BY Soko Directory Team · July 16, 2018 06:07 am

T-bills were oversubscribed during the week with the overall subscription rate coming in at 218.9 percent up from 146.0 percent, recorded the previous week.

Yields on the 91-day, 182 and 364-day papers declined by 2 bps, 20 bps, and 4 bps to 7.7 percent, 9.3 percent, and 10.4 percent, respectively.

According to the weekly report by Cytonn Investments, T-bill yields have continued to decline as a result of increased demand evidenced by the high subscription rates, attributable to improved liquidity, which saw the interbank rate decline to an average of 5.2 percent in H1’2018 compared to 7.2 percent recorded in H2’2017.

The acceptance rate for T-bills declined to 61.0 percent from 70.8 percent, the previous week, with the government accepting 32.0 billion shillings of the 52.5 billion shillings’ worth of bids received.

The subscription rates for the 91, 182 and 364-day papers increased to 61.1 percent, 123.6 percent, and 377.3 percent, compared to 18.7 percent, 77.1 percent, and 265.9 percent, respectively, the previous week as investors’ participation remain skewed towards the longer-dated papers.

For the month of July 2018, the Kenyan Government has issued a new 20-year Treasury bond (FXD 2/2018/20) with the coupon set at 13.2 percent, in a bid to raise 40.0 billion shillings for budgetary support.

The government has been trying to increase its local debt maturity profile, having issued a 25-year bond in June, the longest tenor since 2014.

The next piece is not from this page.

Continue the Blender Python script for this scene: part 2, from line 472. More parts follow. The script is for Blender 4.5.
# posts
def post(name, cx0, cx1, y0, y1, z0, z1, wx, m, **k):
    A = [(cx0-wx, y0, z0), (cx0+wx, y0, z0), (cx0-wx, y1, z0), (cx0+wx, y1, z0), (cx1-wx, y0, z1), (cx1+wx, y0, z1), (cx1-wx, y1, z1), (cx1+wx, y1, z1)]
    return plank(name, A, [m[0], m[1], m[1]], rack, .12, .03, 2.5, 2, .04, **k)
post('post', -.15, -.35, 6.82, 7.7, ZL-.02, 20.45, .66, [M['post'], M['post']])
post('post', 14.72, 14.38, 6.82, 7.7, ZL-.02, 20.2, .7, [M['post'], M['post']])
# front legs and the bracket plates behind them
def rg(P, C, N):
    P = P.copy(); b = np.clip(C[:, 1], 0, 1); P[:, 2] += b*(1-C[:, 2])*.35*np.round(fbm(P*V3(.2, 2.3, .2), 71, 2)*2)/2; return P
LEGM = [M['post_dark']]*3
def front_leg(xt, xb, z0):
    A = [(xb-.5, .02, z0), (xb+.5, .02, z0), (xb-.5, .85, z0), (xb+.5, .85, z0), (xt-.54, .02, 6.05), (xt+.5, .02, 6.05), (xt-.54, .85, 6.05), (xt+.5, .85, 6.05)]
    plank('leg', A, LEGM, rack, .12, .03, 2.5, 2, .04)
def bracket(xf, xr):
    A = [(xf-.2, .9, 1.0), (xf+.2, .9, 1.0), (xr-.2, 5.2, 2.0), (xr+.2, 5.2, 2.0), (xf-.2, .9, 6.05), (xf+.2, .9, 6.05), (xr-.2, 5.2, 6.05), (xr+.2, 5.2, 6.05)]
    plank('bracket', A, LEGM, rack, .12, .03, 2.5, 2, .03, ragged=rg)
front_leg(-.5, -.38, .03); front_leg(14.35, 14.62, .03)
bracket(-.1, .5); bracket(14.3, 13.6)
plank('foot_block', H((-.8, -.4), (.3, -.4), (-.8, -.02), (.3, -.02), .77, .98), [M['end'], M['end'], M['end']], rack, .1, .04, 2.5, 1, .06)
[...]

The average term to maturity for all government securities has been on the decline, hitting 4.4 years as at April 2018 from an average of 6.2 years in 2009 as stated in the Medium Term Debt Management Strategy for 2018 to 2021, which can expose the government to refinancing risks due to the high maturities of short-term debt expected in the 2018/2019 Financial Year.